The frequency dependency of the absolute value of the complex viscosity can be described by a power law (|η*(ω)|~ω^m) and the substantial change in the exponent m after the gelation point shows that pronounced crosslinking occurs over a long time in the post-gel region. The transition from liquid-like to solid-like behavior accelerates when the crosslinker concentration increases. In addition, higher temperature and pH values expedite this transition. After a long curing time (18 h) of the gel, the porosity of the gel network decreases with increasing crosslinker concentration. The decrease is much stronger at a high temperature. Overall, the results from this study reveal that the crosslinking process of the gel is favored by high crosslinker concentration, elevated temperature, and pH values close to the pK_a value for chitosan.

4. Materials and Methods

4.1. Materials and Preparation of Gels

In all experiments, MilliQ water was used. The chitosan sample, designated Chitopharm^®L, was given as a gift from Chitinor AS, Tromsoe, Norway and it has a degree of deacetylation of 87.4% and a weight average molecular weight M_w of Ca. 700 kDa, and a dispersity index (M_w/M_n) of 2.3. DL-glyceraldehyde 90% was obtained from Sigma Aldrich, Oslo, Norway. Glacial acetic acid and sodium hydroxide were both purchased from Merck. A chitosan stock solution was prepared by dissolving chitosan in 1 vol% acetic acid and a magnetic stirrer was used to homogenize the solution at ambient temperature for 10–12 h. The pH of the solution was adjusted to the prescribed values by adding aqueous 10 M NaOH dropwise to the chitosan solution. The pH was measured by utilizing a Mettler Toledo™ FE20 FiveEasy™ benchtop pH meter. In the crosslinker reactions, glyceraldehyde was dissolved in MilliQ water and the agent was added dropwise under magnetic stirring to the chitosan solution to obtain the prescribed concentration of chitosan (fixed concentration of 1 wt.%) and the crosslinker concentrations (from 0.25 wt.% to 1 wt.%) and pH was adjusted to the prescribed values. After 2 min of stirring, the reaction mixture was poured onto the rheometer plate and the rheology experiments were commenced. In terms of the ratio r = weight% GCA/weight% chitosan, r assumes values between 0.25 to 1.0. The viscosities of the solvent (1 vol% acetic acid) at 25 °C and 40 °C were found to be 0.915 mPas and 0.674 mPas, respectively.

4.2. Rheology Experiments

Oscillatory shear and shear viscosity measurements of the samples were carried out on a rheometer (Physica MCR 301, Anton Paar, Graz, Austria) employing a cone-and-plate geometry, with a cone angle of 1° and a diameter of 75 mm, for all the experiments. The samples were put onto the plate, and to prevent evaporation of the solvent, the free surface of the sample was always covered with a thin layer of a low-viscosity silicone oil (the value of the viscosity is practically not affected by this layer) [50,51]. The measuring device is equipped with a temperature element (Peltier plate) that promotes an efficient temperature control (±0.05 °C) over an extended time for the temperatures (25 °C and 40 °C) considered in this work. The values of the strain amplitude were checked to ensure that all measurements were conducted within the linear viscoelastic regime, where the dynamic storage modulus (G′) and loss modulus (G″) are independent of the strain amplitude. Stress sweep experiments were carried out to observe the linear viscoelastic regime. The stress sweep measurements were performed in the strain range from 0.01 to 50% at fixed angular frequencies of 0.1, 1, 5, and 10 rad/s (see Supplementary Materials Figure S3). It is shown that the storage modulus is independent of strain in the considered domain for the experimentally relevant angular frequencies.

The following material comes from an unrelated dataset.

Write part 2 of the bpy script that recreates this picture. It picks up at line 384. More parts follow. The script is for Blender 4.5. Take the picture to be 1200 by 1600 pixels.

Viscosity measurements to determine the intrinsic viscosity were performed with a standard Ostwald viscometer, placed into a temperature-controlled water bath.

4.3. Small Angle Neutron Scatering (SANS) Experiments

Neutron scattering experiments were carried out using the SANS instrument at the JEEP II reactor at the Institute for Energy and Technology (IFE) at Kjeller, Akershus, Norway. A velocity selector (Daimler-Benz Aerospace Dornier, Friedrichshafen, Germany) was employed with a wavelength spread of Δλ/λ = 10%. Two different sample detector distances (1.0 m and 3.4 m) and two different neutron wavelengths (5.1 Å and 10.2 Å) were used to obtain a total scattering range (q-range) from 0.006 Å⁻¹ to 0.32 Å⁻¹, where q is defined by q = (4π/λ)sin(θ/2), with θ being the scattering angle and λ the neutron wavelength. The measurements were carried out in 5 mm cuvettes. Accurate temperature control was achieved by placing the sample cell onto a copper base with internal water circulation. The normalized scattering intensity, i.e., the absolute scattering cross section (cm⁻¹), was calculated by incorporating the contribution from the blocked-beam background and the empty cell, including independent measurements of the transmissions. In order to reduce incoherent background and enhance the contrast, the samples were prepared in heavy water.